Your perspective suggests that hypothetical aliens consider
human military activities a potential competitor. Yet beyond
rare individual accounts - say the 1975 Iranian incident of an
F-4 destroyed while giving chase - such incidents are not
widespread. Why is that? Well, do scientists interfere with
unexpected changes in a controlled experiment? No. Because if
they did, they'd shift initial conditions and break controls.
From this perspective, we're an afterthought in a larger
purpose, and our relevance only became of interest once we
engaged in activities (built nuclear weapons, for example)
suitable to interfere with the operation (collecting novel
molecular compounds and reactive agents) at hand.

(let's be clear, this is a thought experiment - I'm not arguing
that I know the intent of any hypothetical aliens, I'm simply
looking for a new perspective on the question of 'why')

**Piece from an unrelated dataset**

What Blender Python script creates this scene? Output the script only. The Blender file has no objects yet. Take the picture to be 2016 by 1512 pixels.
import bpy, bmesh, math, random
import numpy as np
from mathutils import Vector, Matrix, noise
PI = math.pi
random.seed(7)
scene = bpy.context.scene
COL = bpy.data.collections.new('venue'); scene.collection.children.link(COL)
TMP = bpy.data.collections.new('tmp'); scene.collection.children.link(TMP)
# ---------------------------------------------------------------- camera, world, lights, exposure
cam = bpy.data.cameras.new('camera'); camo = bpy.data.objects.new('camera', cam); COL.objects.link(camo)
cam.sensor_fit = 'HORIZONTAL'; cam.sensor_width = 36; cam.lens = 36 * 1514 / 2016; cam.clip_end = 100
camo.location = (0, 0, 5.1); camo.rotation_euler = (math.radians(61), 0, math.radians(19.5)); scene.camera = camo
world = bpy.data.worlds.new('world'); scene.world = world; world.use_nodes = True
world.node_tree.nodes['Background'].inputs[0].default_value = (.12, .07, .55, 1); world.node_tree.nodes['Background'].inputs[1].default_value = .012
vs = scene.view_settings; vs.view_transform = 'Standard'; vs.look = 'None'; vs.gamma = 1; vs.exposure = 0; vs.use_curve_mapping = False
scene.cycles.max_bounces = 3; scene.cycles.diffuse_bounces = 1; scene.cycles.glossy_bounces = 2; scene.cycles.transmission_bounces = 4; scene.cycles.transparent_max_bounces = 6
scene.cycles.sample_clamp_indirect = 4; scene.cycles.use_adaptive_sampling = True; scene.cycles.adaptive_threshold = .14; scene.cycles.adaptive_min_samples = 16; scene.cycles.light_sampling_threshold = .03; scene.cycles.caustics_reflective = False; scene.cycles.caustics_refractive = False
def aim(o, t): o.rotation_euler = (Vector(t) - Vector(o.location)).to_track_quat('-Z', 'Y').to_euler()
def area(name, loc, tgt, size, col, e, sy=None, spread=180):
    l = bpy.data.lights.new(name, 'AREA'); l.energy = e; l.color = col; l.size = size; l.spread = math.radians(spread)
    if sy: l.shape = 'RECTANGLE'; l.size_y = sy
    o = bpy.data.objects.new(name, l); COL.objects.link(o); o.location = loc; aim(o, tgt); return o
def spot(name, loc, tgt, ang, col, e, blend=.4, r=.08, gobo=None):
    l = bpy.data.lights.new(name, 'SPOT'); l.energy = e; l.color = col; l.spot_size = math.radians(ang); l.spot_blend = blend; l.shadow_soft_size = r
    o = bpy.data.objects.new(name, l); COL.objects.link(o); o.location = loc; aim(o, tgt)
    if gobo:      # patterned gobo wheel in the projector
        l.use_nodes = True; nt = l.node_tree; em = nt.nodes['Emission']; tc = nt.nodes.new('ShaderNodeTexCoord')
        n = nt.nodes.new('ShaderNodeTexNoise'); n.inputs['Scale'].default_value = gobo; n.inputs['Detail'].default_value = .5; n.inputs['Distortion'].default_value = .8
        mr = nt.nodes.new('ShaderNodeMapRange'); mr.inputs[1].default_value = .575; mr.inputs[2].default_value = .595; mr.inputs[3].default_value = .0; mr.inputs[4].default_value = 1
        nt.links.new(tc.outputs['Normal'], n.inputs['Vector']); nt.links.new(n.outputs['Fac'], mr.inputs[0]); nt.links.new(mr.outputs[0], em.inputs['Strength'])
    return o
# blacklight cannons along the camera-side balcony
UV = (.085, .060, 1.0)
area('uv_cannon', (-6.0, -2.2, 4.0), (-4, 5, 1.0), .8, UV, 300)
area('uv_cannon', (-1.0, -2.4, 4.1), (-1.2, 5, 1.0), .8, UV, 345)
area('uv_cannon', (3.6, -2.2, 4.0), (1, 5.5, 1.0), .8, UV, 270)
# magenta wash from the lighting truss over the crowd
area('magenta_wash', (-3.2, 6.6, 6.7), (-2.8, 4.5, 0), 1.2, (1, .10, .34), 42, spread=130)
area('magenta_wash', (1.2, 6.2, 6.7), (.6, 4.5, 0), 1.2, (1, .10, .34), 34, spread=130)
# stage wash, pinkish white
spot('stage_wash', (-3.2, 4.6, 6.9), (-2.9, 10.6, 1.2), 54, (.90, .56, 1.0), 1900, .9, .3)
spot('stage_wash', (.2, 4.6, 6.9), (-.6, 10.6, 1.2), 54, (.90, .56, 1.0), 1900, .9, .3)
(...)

>Fusion rocket systems can eject particles having 10 million
>times as much energy per particle as in a chemical rocket. I
>should think the "galactic federation" would want to make sure
>no representatives from here went out there. Do note also that
>mankind has exploded 2000 nuclear weapons.

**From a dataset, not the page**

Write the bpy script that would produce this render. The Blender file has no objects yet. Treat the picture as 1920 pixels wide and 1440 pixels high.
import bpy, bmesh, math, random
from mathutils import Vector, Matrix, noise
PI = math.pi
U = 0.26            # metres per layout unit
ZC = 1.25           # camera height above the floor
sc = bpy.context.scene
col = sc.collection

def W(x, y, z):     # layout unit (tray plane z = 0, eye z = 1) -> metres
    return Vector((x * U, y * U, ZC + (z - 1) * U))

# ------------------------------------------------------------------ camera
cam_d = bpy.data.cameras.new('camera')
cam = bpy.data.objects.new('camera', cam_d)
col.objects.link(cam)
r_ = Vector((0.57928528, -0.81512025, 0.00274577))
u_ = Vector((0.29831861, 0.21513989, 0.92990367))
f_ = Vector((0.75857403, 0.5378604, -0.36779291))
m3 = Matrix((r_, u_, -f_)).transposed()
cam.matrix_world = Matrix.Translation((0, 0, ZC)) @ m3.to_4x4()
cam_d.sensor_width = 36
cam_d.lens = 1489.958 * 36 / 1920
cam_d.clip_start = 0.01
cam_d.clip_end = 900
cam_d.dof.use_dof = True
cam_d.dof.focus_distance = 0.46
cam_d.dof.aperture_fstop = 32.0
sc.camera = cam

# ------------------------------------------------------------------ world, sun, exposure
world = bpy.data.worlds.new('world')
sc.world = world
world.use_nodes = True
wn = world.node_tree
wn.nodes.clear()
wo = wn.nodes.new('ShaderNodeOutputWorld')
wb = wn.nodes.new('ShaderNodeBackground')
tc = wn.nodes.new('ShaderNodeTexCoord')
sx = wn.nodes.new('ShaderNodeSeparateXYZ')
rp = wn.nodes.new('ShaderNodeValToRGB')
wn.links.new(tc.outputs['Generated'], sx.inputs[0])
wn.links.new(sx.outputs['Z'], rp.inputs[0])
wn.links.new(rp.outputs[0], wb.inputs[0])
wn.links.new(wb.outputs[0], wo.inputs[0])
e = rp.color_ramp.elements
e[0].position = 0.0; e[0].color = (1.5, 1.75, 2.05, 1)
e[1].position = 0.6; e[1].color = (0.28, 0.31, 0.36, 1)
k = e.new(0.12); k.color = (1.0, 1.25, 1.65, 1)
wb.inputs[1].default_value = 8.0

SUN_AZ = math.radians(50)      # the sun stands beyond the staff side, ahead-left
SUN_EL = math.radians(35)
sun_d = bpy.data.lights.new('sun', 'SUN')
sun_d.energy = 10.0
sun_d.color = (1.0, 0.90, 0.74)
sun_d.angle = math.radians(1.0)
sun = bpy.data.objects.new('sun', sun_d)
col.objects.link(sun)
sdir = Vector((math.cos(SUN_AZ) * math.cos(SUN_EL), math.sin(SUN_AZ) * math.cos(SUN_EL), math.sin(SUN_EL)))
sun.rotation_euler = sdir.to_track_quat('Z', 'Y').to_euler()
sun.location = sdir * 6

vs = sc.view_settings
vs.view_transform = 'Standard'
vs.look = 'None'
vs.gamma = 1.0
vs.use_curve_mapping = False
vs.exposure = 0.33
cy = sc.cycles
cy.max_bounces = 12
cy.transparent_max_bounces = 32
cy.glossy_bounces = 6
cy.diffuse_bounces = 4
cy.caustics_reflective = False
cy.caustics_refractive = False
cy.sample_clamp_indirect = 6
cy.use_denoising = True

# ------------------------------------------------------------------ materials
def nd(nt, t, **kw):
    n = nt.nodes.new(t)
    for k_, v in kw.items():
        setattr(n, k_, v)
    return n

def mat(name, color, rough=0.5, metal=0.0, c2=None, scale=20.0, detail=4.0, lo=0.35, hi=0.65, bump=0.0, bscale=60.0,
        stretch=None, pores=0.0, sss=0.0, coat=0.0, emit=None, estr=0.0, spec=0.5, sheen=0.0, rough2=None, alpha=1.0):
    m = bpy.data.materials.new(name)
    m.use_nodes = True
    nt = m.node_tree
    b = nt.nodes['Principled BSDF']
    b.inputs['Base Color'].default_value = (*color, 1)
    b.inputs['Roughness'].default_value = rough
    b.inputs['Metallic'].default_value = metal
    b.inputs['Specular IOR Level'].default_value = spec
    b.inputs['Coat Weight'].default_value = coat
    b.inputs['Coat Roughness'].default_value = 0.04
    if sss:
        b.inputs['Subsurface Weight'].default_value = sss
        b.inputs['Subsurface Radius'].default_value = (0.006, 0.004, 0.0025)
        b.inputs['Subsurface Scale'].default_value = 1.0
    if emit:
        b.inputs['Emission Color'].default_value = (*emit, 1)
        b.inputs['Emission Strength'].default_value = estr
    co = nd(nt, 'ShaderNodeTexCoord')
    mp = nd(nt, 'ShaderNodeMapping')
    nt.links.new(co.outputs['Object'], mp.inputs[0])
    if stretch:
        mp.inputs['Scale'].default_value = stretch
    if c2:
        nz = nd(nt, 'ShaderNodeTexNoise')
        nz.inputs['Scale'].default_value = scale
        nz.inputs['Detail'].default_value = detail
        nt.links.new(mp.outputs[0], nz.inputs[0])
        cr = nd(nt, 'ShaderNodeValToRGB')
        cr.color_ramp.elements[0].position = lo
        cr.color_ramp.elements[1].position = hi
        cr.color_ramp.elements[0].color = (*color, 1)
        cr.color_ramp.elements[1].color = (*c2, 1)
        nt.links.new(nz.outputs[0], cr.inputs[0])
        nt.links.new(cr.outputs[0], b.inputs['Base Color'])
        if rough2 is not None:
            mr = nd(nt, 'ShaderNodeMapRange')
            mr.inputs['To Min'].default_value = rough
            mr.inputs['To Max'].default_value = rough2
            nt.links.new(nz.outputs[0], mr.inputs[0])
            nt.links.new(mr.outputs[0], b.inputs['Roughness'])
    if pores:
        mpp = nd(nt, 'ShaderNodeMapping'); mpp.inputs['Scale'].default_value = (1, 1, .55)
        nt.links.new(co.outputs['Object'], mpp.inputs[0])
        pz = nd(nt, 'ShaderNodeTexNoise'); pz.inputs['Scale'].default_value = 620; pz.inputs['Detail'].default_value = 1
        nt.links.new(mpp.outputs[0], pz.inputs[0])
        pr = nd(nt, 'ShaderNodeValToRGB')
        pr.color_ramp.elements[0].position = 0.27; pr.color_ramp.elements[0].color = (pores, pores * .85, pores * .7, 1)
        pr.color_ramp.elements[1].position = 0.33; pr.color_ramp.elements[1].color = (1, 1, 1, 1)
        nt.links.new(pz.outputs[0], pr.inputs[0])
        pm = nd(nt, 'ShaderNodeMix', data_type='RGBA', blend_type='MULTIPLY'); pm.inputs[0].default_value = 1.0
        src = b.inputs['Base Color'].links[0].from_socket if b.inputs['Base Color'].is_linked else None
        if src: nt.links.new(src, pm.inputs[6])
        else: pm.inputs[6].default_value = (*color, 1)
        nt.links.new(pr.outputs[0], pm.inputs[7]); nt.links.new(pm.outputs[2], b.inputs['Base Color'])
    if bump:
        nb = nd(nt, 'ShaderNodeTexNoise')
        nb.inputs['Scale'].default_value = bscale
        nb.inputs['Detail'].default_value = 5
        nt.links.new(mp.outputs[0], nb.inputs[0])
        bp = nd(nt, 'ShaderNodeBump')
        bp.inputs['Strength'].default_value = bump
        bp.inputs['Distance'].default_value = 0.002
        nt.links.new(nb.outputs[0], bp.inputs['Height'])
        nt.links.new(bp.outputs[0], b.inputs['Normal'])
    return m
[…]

A fusion rocket might let us toot around the solar system, but
it isn't an interstellar drive.

>Robert Hastings has provided strong evidence that the aliens are
>interested in our nuclear weapons.

Yes! But how does an interest in human made nuclear weapons
contradict my initial suggestion? In the original post I noted
that nuclear war would represent a serious threat to a program
of intended harvest and directed evolution in search for novel
molecular agents. If you had spent vast sums of money building a
farm in the outer reaches of nowhere and faced a pest problem
with rabbits or somesuch, wouldn't their activity refocus your
attention? But that doesn't suggest the pest represents a
primary interest or goal of farming operations.